О «победителях». На мой взгляд, «победители» делаются из материала несколько иного. Таковы были норманны для Британии, мавры для Испании, турки для Сербии, татары для России, русские для татар. Вот истинные победители, давшие взамен независимости побежденным приток молодой крови, свои мифы, свою религию, гены своей плоти и духа… Свои скулы и раскосые глаза, свою тоску по мировому господству, дворцы Толедо и Альпахары, государственность и Великую Хартию, завыванье ямщицкой песни и кодекс рыцарства. И подчинение таким победителям и сопротивление им — одинаково обогащали побежденных. К таким победителям я отношусь, «как аттический солдат, в своего врага влюбленный»… А эти?! Тьфу, нечистая сила, как говорила моя бабка. Вы думаете, Блок не понимал нашего диалога? Понимал, потому-то и написал «Скифы», а не что-либо иное. Потому-то около двухсот отрывков из его записных книжек и дневников не опубликовано до сих пор. «Победителям» — страшно. Блок шутить не любил. А ведь у него-то чувство исторической связи, взаимооплодотворяемости было феноменальным. Однако он любил называть вещи своими именами. А этого «победители» боятся, как черт ладана. Инстинкт слабых все время заставлял их скрывать свои победы, маскировать их, делать их якобы анонимными. Один Багрицкий проговорился… Какое уж искусство может быть при этой жалкой анонимности, о каком плодотворном кровосмесительстве может идти речь… Все это стало достоянием гласности — не государственной (поскольку завоевание тоже было не гласным, скрытым, постепенным), а общественной лишь в последние годы. Если бы эта гласность приняла какие-то государственные формы, наш диалог был бы невозможен: я не стал бы в нем участвовать. Но, слава богу, видимо, государство не станет вмешиваться в эти дела. Да и инструментов для этого у него нет, Так что это наше дело. Внутреннее, постепенное, естественное.

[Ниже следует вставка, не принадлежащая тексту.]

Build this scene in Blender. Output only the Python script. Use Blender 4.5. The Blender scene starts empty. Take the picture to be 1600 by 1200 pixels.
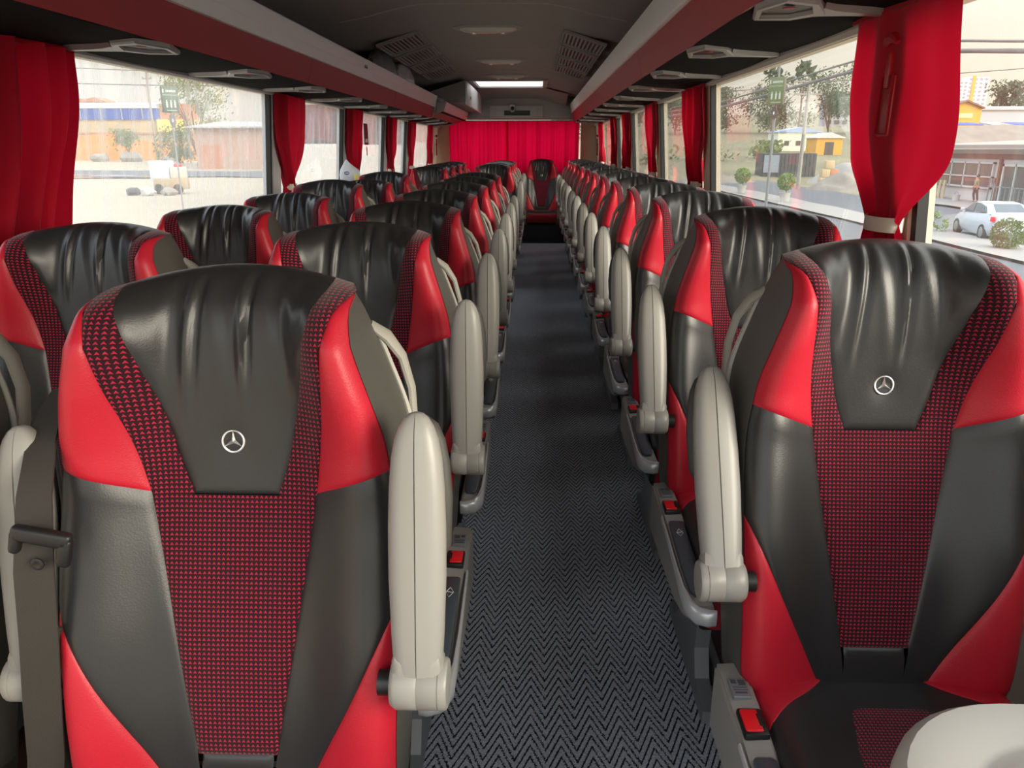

Как завоевание шло тайными путями, так же скрытно от глаз (чтобы не приобрести безобразные формы) должна идти и реконкиста…
На каплю «гамлетизма» согласиться можно было бы, но беда в том, что русский человек на капле не остановится.
Я очень хорошо понимаю истоки и масштабы их ярости. Им было даже приятно, когда с ними воевал какой— нибудь Иван Шевцов или другой непроходимый вепс. На этом фоне они выглядели благородными, талантливыми, гонимыми, и, ей-богу, в глубине души были благодарны своим глупым гонителям. Сейчас же каждый более менее не дурак из них отдает себе отчет, что Вы умны и талантливы. Над Вами не посмеешься. На меня они злы, потому что я нарушил правила игры, заключавшиеся в том, что человек, занимающий пост и обладающий властью, по традиции обязан поддержать дух умеренной либеральности, чем я заниматься не стал.
Их ненависть замешена на страхе и на слабости. Но она вездесуща. Выход есть, наверное, один. Относиться ко всему спокойно. С искренним добродушием, без ожесточения. Улыбаться. Словом, делать вид, — впрочем, это должно соответствовать внутреннему состоянию, — что ты выше злобы дня. Во имя справедливости. Ради Бога, нельзя впадать в отчаянье, в истерику. Нельзя показывать, что твои нервы на пределе. Да их и в действительности нужно от этого предела оградить.
Я понимаю, что женщине следовать этим советам куда труднее, чем мужчине. «Нам только в битвах выпадает жребий»… Потому я не буду осуждать Вас ни в коем случае, как бы ни развивались последующие события. Не давайте только им повод торжествовать. Всем этим «порядочным людям». И «приличным» тоже. Когда Ластик (он же Лангуста) сказал мне ту же самую фразу, что и Вам: «Все приличные люди отвернутся от Вас», я ответил ему: «Дорогой А. П.[3] Ну что Вы! Я же знаю, что Вы от меня никогда не отвернетесь». Он не понял юмора и даже сделал вид, что растрогался, забормотал, что знает наизусть десятки моих стихов, но кончил тем, что к Льву Толстому в Ясную Поляну приезжал один из последователей Ламброзо с одной целью: изучить необыкновенно уродливое строение черепа графа, как представителя вырождающегося рода, отягощенного всяческими душевными заболеваниями. О Господи! Вызов брошен. Мятеж[4] состоялся. Со славой он закончится или без славы — нам знать не дано. Но одно я знаю точно: «все миновалось, молодость прошла». На нашу долю остался лишь голубой дымок поэзии да темная мгла идей, и если не бросить вызов (а долго ли жить-то осталось!), то последние годы придется коротать бок о бок со старыми калошами, енотами[5], лангустами, ластиками, слушая их душевно-бытовую болтовню и грустно поддакивая им. Да при одной мысли об этом хочется пойти на кухню, законопатить окна и отвернуть все газовые конфорки.